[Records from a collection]
* START *
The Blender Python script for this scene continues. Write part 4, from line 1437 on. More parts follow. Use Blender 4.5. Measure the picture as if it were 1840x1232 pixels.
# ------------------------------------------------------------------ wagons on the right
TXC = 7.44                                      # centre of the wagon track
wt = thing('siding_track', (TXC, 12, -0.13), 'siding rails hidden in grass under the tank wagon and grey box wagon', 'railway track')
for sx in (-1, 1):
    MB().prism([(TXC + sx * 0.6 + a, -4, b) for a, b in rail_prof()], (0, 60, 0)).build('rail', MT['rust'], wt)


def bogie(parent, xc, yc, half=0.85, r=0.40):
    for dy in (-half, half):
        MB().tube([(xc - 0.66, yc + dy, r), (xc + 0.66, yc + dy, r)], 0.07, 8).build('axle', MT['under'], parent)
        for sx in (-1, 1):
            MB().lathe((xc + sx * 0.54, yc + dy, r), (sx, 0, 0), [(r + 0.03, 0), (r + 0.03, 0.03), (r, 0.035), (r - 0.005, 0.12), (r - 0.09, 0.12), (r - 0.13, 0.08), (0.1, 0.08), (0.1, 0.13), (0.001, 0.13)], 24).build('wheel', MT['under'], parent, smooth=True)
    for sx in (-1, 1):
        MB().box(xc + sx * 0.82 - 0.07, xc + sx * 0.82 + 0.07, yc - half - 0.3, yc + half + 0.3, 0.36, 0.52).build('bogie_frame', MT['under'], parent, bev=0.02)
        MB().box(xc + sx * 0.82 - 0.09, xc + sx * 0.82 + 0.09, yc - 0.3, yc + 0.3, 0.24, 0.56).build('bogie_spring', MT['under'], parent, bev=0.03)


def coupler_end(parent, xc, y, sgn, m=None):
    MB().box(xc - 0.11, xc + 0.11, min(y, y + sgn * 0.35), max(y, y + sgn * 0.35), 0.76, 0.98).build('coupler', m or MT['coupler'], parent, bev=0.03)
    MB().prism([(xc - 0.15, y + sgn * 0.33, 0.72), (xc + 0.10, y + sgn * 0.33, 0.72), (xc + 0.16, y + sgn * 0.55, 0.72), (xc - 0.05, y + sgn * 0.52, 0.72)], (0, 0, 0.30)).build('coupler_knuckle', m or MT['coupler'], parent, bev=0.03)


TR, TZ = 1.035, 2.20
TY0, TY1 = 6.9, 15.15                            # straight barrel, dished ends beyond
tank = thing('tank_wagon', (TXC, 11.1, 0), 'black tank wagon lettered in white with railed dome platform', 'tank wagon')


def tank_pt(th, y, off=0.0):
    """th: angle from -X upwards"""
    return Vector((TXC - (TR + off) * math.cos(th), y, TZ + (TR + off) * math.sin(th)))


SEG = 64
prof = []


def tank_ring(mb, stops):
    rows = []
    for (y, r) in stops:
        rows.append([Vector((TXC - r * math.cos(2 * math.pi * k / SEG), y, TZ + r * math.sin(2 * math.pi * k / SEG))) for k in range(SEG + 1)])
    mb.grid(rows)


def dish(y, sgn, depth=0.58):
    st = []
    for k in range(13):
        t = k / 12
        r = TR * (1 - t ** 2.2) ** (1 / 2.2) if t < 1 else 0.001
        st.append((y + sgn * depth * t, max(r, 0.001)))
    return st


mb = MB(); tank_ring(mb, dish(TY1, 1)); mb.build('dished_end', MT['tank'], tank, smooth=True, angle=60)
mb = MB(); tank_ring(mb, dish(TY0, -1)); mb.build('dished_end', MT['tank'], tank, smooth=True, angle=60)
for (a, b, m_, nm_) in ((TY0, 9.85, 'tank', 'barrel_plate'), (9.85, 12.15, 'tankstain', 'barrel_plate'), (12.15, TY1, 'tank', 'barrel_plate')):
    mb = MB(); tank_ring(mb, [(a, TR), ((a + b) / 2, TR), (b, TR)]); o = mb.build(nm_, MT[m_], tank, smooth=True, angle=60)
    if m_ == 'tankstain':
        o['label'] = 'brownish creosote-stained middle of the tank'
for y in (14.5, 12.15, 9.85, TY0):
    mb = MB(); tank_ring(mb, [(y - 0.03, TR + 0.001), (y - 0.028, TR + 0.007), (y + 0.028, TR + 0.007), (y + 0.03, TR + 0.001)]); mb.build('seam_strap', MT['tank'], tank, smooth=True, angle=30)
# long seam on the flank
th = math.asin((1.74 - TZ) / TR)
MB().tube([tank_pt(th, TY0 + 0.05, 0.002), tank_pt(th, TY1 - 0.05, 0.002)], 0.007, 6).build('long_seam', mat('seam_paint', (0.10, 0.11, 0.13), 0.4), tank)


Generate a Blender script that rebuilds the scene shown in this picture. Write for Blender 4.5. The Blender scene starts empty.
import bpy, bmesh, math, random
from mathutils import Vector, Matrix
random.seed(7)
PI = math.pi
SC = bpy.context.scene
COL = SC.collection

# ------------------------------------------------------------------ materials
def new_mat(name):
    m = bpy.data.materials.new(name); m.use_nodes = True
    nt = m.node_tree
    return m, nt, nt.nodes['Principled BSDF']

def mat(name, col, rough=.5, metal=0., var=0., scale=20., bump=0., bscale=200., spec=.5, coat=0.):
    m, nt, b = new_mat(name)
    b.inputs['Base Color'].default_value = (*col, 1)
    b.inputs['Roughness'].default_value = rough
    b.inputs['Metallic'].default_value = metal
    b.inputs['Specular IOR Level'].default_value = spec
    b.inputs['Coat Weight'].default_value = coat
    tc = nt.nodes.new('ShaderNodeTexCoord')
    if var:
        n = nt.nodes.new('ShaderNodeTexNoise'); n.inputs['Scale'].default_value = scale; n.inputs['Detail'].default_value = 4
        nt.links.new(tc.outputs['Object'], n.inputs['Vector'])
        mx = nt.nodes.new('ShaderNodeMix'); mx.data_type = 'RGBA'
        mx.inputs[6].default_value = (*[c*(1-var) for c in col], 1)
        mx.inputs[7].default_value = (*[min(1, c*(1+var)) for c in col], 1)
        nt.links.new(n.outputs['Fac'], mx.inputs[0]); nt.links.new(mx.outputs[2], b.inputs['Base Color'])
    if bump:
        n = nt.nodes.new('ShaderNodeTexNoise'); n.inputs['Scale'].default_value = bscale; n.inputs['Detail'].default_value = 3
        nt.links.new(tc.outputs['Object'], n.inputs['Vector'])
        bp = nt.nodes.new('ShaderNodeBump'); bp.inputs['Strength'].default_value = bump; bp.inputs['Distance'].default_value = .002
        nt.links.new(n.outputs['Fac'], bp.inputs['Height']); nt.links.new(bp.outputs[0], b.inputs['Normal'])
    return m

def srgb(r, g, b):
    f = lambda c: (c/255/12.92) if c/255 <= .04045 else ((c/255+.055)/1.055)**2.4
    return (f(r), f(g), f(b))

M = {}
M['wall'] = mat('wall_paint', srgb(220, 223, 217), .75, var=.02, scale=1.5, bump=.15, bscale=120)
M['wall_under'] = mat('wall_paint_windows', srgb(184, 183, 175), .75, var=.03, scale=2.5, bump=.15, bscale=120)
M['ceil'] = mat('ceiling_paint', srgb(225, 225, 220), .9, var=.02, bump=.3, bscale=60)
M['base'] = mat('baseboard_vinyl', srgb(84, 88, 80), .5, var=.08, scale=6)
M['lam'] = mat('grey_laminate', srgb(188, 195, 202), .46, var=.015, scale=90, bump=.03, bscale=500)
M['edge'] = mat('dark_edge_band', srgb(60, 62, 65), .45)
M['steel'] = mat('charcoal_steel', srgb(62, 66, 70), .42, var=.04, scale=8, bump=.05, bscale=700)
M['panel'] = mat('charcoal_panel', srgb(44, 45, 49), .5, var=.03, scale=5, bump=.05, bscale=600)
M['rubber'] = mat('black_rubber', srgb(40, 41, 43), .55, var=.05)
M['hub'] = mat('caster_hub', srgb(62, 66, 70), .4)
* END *
§ PROMPT
Only the lines from the one holding "Generate a Blender" through the one holding "COL = SC.collection" are wanted; retype them exactly.

§ EXERCISE SOLUTION
Generate a Blender script that rebuilds the scene shown in this picture. Write for Blender 4.5. The Blender scene starts empty.
import bpy, bmesh, math, random
from mathutils import Vector, Matrix
random.seed(7)
PI = math.pi
SC = bpy.context.scene
COL = SC.collection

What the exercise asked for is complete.